Monday, January 19, 2009

righteousness like a mighty stream

(Warning: Diatribe from a history geek, dead ahead.)

Get thee to the History Channel, especially if you are a homeschooling parent -- or a parent -- or a human being. We recorded "King" yesterday, the new biographical piece about Martin Luther King, Jr. We are still on World War I here, so we have a while before we work our way chronologically to the Civil Rights Movement. My thought was that we would just hold on to the movie for while... We are half-way through it already.

Some would say I am a bad parent for letting my 10-year-old watch news footage of the Birmingham atrocities. Does a kid really need to hear the kind of sewage that spewed from the mouths of people like Bull Connor? Does he need to see a bombed-out church where little girls were slaughtered by cowards? You bet he does.

I feel a little passionately about this, yes? It is deeply personal for me, for reasons I don't care to share today. Suffice it to say that as a parent, I am proud of a number of things my children know as surely as they know the sun rises and sets -- not the least of which is that we all are judged by the content of our character. Skin color is never, ever a factor in that equation.

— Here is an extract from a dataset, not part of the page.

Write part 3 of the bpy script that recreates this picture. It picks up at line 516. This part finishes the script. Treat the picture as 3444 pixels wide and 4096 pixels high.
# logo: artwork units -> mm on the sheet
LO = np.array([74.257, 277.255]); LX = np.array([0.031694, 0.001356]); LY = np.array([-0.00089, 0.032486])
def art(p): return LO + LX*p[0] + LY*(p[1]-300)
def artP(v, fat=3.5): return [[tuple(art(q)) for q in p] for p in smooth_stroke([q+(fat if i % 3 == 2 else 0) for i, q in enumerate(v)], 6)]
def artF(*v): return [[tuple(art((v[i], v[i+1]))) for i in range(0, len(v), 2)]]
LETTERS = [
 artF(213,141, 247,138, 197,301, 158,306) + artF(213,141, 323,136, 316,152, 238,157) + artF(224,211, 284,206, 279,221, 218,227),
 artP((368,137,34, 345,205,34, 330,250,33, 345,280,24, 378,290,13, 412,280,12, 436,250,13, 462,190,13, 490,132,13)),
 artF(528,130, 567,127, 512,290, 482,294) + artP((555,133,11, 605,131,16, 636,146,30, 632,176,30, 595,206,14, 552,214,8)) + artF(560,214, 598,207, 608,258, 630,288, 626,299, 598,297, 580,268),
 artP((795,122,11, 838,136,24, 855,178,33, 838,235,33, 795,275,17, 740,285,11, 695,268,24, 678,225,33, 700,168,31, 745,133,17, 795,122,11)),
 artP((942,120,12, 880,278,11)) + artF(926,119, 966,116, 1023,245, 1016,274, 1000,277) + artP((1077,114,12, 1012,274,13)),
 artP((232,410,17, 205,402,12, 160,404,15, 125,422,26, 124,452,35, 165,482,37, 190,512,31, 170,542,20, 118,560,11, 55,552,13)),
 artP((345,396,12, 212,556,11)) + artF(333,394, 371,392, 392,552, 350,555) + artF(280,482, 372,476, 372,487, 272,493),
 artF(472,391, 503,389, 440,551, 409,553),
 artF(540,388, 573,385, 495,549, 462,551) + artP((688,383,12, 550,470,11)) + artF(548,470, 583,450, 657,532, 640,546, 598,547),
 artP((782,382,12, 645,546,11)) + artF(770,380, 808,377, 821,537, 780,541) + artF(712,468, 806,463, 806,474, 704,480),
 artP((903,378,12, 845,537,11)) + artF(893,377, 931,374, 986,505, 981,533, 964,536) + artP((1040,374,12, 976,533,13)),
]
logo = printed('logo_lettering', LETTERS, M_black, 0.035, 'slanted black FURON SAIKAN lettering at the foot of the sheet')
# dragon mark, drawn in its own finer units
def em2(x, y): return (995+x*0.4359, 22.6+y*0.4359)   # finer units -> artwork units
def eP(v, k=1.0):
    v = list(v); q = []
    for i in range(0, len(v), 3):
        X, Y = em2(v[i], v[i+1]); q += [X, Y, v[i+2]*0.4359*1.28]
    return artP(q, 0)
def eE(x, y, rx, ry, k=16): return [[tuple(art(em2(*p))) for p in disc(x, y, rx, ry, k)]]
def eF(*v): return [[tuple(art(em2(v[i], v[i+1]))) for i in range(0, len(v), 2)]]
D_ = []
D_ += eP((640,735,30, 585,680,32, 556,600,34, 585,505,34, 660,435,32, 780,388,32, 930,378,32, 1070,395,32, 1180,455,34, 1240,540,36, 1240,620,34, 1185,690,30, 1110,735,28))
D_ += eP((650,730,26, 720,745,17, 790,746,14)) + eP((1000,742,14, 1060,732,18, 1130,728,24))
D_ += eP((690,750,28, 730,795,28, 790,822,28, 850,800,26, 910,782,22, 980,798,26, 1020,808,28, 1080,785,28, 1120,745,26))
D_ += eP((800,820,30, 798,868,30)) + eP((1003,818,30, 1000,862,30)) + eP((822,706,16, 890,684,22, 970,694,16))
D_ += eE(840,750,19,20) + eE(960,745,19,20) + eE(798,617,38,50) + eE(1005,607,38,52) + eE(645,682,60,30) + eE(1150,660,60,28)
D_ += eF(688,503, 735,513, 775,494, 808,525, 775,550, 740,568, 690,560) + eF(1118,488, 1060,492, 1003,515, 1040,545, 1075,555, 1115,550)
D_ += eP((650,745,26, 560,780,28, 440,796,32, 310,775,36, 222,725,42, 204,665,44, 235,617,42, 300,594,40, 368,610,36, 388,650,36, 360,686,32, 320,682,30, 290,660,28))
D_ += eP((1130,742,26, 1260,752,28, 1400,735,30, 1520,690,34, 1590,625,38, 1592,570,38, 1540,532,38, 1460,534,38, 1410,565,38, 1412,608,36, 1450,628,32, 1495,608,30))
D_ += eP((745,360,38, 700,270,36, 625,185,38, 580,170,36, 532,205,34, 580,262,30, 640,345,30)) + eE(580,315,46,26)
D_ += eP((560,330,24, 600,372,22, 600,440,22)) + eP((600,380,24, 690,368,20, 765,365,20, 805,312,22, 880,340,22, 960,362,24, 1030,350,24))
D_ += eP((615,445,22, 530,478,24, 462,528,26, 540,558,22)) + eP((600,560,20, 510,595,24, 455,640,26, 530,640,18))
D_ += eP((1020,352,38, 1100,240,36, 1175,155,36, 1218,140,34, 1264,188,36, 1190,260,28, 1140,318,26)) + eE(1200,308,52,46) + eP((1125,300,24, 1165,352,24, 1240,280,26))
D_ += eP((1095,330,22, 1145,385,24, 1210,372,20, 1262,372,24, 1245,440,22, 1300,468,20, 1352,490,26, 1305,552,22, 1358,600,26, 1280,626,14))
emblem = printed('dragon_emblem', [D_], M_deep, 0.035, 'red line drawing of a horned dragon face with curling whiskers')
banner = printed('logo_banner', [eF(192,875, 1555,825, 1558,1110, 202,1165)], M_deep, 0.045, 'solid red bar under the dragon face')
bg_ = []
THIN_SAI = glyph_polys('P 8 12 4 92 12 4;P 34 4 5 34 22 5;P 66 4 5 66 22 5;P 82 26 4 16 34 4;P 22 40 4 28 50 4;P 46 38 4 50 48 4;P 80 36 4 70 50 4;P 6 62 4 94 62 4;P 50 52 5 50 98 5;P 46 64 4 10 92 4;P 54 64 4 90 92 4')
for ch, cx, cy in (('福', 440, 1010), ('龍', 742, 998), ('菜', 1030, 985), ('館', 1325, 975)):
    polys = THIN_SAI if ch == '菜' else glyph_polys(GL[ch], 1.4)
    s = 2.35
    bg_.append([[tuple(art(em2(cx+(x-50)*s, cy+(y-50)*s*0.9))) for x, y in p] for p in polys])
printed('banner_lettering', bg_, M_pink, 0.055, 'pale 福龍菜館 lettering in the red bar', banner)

I kept having to remind my son that those brave people who withstood humiliation and beatings, who never once turned around and punched their abusers in the face (I can't say I would have been as gracious in their shoes), who adopted a mantle of peace and cloaked themselves in the blood of their ancestors -- they did that only 45 years ago.

Our children have to see it so they never let it creep in again. If they don't learn the difficult lessons of history, whether they are from the 1200s, the 1700s, the 1960s or 2001, they may indeed be doomed to repeat them.

Watch the movie. Read "Letter From a Birmingham Jail" to your kids. To learn that injustice anywhere is a threat to justice everywhere is a call to action, even if you're 10.